**SUPPLIED DATA:**
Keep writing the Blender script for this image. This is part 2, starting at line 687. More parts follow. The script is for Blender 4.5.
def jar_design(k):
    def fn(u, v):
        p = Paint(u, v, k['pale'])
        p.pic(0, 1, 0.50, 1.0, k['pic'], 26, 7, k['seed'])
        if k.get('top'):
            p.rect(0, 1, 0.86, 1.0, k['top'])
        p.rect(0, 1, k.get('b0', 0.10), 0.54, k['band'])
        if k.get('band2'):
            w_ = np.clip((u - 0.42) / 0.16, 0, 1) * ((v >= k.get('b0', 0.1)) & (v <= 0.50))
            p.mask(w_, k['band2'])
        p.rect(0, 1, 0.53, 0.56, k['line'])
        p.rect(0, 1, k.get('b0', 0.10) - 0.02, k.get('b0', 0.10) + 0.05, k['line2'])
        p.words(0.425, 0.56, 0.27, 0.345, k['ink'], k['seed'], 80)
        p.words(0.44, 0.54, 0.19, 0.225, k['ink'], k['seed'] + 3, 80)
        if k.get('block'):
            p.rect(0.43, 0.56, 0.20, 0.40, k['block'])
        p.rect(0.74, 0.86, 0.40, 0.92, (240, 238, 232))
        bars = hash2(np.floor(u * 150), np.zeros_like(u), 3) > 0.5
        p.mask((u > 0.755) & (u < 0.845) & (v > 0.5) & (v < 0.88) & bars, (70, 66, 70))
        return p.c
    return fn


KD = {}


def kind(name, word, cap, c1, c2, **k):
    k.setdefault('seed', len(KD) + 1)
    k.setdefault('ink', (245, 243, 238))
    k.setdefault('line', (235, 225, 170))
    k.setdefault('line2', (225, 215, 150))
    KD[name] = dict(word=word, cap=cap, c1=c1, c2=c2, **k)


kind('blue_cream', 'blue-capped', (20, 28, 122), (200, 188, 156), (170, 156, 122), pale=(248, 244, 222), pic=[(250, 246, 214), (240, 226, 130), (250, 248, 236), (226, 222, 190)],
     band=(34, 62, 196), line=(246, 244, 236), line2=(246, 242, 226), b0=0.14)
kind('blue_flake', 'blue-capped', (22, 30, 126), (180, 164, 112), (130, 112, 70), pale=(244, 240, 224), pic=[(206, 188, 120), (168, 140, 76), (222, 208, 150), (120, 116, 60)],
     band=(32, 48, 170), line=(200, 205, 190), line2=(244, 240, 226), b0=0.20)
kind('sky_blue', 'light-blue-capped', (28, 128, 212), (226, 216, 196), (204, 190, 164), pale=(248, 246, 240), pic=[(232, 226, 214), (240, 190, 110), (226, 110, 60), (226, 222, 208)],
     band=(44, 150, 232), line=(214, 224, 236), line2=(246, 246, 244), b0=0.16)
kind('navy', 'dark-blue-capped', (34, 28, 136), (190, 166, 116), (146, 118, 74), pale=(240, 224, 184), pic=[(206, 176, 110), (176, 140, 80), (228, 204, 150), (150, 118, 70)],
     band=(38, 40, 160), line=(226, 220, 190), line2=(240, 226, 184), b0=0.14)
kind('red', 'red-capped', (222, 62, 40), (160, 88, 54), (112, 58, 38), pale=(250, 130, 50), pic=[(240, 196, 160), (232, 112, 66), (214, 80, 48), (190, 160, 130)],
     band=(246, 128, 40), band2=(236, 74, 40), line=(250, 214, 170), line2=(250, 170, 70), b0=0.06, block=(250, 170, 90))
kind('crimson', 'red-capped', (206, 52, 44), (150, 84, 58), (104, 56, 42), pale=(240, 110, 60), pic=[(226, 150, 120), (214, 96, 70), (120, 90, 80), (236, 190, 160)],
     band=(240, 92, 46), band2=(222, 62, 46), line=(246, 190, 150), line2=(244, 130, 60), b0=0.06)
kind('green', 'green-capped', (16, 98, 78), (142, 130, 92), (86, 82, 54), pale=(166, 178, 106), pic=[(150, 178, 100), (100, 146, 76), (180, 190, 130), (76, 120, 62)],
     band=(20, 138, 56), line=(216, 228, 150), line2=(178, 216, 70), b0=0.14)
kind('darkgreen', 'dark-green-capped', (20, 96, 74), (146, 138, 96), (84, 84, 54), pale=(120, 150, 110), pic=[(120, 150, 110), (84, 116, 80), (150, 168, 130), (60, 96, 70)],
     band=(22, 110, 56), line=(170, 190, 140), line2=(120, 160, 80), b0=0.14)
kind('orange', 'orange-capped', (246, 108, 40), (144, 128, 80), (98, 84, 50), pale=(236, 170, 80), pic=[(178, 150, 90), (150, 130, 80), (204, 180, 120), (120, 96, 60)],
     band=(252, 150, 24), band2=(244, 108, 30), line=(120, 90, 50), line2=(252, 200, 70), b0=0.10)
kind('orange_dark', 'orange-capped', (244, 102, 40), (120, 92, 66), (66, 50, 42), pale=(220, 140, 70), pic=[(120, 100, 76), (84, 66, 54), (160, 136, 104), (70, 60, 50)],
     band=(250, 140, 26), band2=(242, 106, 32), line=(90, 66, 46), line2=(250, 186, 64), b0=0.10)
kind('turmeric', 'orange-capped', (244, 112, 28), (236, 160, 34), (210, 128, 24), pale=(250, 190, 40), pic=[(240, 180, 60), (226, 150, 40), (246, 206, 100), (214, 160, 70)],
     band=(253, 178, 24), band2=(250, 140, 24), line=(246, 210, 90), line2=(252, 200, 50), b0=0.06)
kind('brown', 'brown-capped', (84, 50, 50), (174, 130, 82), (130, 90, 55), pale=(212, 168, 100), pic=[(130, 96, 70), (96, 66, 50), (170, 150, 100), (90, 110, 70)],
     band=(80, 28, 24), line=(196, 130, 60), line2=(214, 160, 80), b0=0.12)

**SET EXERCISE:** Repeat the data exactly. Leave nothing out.

**EXPECTED ANSWER:**
Keep writing the Blender script for this image. This is part 2, starting at line 687. More parts follow. The script is for Blender 4.5.
def jar_design(k):
    def fn(u, v):
        p = Paint(u, v, k['pale'])
        p.pic(0, 1, 0.50, 1.0, k['pic'], 26, 7, k['seed'])
        if k.get('top'):
            p.rect(0, 1, 0.86, 1.0, k['top'])
        p.rect(0, 1, k.get('b0', 0.10), 0.54, k['band'])
        if k.get('band2'):
            w_ = np.clip((u - 0.42) / 0.16, 0, 1) * ((v >= k.get('b0', 0.1)) & (v <= 0.50))
            p.mask(w_, k['band2'])
        p.rect(0, 1, 0.53, 0.56, k['line'])
        p.rect(0, 1, k.get('b0', 0.10) - 0.02, k.get('b0', 0.10) + 0.05, k['line2'])
        p.words(0.425, 0.56, 0.27, 0.345, k['ink'], k['seed'], 80)
        p.words(0.44, 0.54, 0.19, 0.225, k['ink'], k['seed'] + 3, 80)
        if k.get('block'):
            p.rect(0.43, 0.56, 0.20, 0.40, k['block'])
        p.rect(0.74, 0.86, 0.40, 0.92, (240, 238, 232))
        bars = hash2(np.floor(u * 150), np.zeros_like(u), 3) > 0.5
        p.mask((u > 0.755) & (u < 0.845) & (v > 0.5) & (v < 0.88) & bars, (70, 66, 70))
        return p.c
    return fn


KD = {}


def kind(name, word, cap, c1, c2, **k):
    k.setdefault('seed', len(KD) + 1)
    k.setdefault('ink', (245, 243, 238))
    k.setdefault('line', (235, 225, 170))
    k.setdefault('line2', (225, 215, 150))
    KD[name] = dict(word=word, cap=cap, c1=c1, c2=c2, **k)


kind('blue_cream', 'blue-capped', (20, 28, 122), (200, 188, 156), (170, 156, 122), pale=(248, 244, 222), pic=[(250, 246, 214), (240, 226, 130), (250, 248, 236), (226, 222, 190)],
     band=(34, 62, 196), line=(246, 244, 236), line2=(246, 242, 226), b0=0.14)
kind('blue_flake', 'blue-capped', (22, 30, 126), (180, 164, 112), (130, 112, 70), pale=(244, 240, 224), pic=[(206, 188, 120), (168, 140, 76), (222, 208, 150), (120, 116, 60)],
     band=(32, 48, 170), line=(200, 205, 190), line2=(244, 240, 226), b0=0.20)
kind('sky_blue', 'light-blue-capped', (28, 128, 212), (226, 216, 196), (204, 190, 164), pale=(248, 246, 240), pic=[(232, 226, 214), (240, 190, 110), (226, 110, 60), (226, 222, 208)],
     band=(44, 150, 232), line=(214, 224, 236), line2=(246, 246, 244), b0=0.16)
kind('navy', 'dark-blue-capped', (34, 28, 136), (190, 166, 116), (146, 118, 74), pale=(240, 224, 184), pic=[(206, 176, 110), (176, 140, 80), (228, 204, 150), (150, 118, 70)],
     band=(38, 40, 160), line=(226, 220, 190), line2=(240, 226, 184), b0=0.14)
kind('red', 'red-capped', (222, 62, 40), (160, 88, 54), (112, 58, 38), pale=(250, 130, 50), pic=[(240, 196, 160), (232, 112, 66), (214, 80, 48), (190, 160, 130)],
     band=(246, 128, 40), band2=(236, 74, 40), line=(250, 214, 170), line2=(250, 170, 70), b0=0.06, block=(250, 170, 90))
kind('crimson', 'red-capped', (206, 52, 44), (150, 84, 58), (104, 56, 42), pale=(240, 110, 60), pic=[(226, 150, 120), (214, 96, 70), (120, 90, 80), (236, 190, 160)],
     band=(240, 92, 46), band2=(222, 62, 46), line=(246, 190, 150), line2=(244, 130, 60), b0=0.06)
kind('green', 'green-capped', (16, 98, 78), (142, 130, 92), (86, 82, 54), pale=(166, 178, 106), pic=[(150, 178, 100), (100, 146, 76), (180, 190, 130), (76, 120, 62)],
     band=(20, 138, 56), line=(216, 228, 150), line2=(178, 216, 70), b0=0.14)
kind('darkgreen', 'dark-green-capped', (20, 96, 74), (146, 138, 96), (84, 84, 54), pale=(120, 150, 110), pic=[(120, 150, 110), (84, 116, 80), (150, 168, 130), (60, 96, 70)],
     band=(22, 110, 56), line=(170, 190, 140), line2=(120, 160, 80), b0=0.14)
kind('orange', 'orange-capped', (246, 108, 40), (144, 128, 80), (98, 84, 50), pale=(236, 170, 80), pic=[(178, 150, 90), (150, 130, 80), (204, 180, 120), (120, 96, 60)],
     band=(252, 150, 24), band2=(244, 108, 30), line=(120, 90, 50), line2=(252, 200, 70), b0=0.10)
kind('orange_dark', 'orange-capped', (244, 102, 40), (120, 92, 66), (66, 50, 42), pale=(220, 140, 70), pic=[(120, 100, 76), (84, 66, 54), (160, 136, 104), (70, 60, 50)],
     band=(250, 140, 26), band2=(242, 106, 32), line=(90, 66, 46), line2=(250, 186, 64), b0=0.10)
kind('turmeric', 'orange-capped', (244, 112, 28), (236, 160, 34), (210, 128, 24), pale=(250, 190, 40), pic=[(240, 180, 60), (226, 150, 40), (246, 206, 100), (214, 160, 70)],
     band=(253, 178, 24), band2=(250, 140, 24), line=(246, 210, 90), line2=(252, 200, 50), b0=0.06)
kind('brown', 'brown-capped', (84, 50, 50), (174, 130, 82), (130, 90, 55), pale=(212, 168, 100), pic=[(130, 96, 70), (96, 66, 50), (170, 150, 100), (90, 110, 70)],
     band=(80, 28, 24), line=(196, 130, 60), line2=(214, 160, 80), b0=0.12)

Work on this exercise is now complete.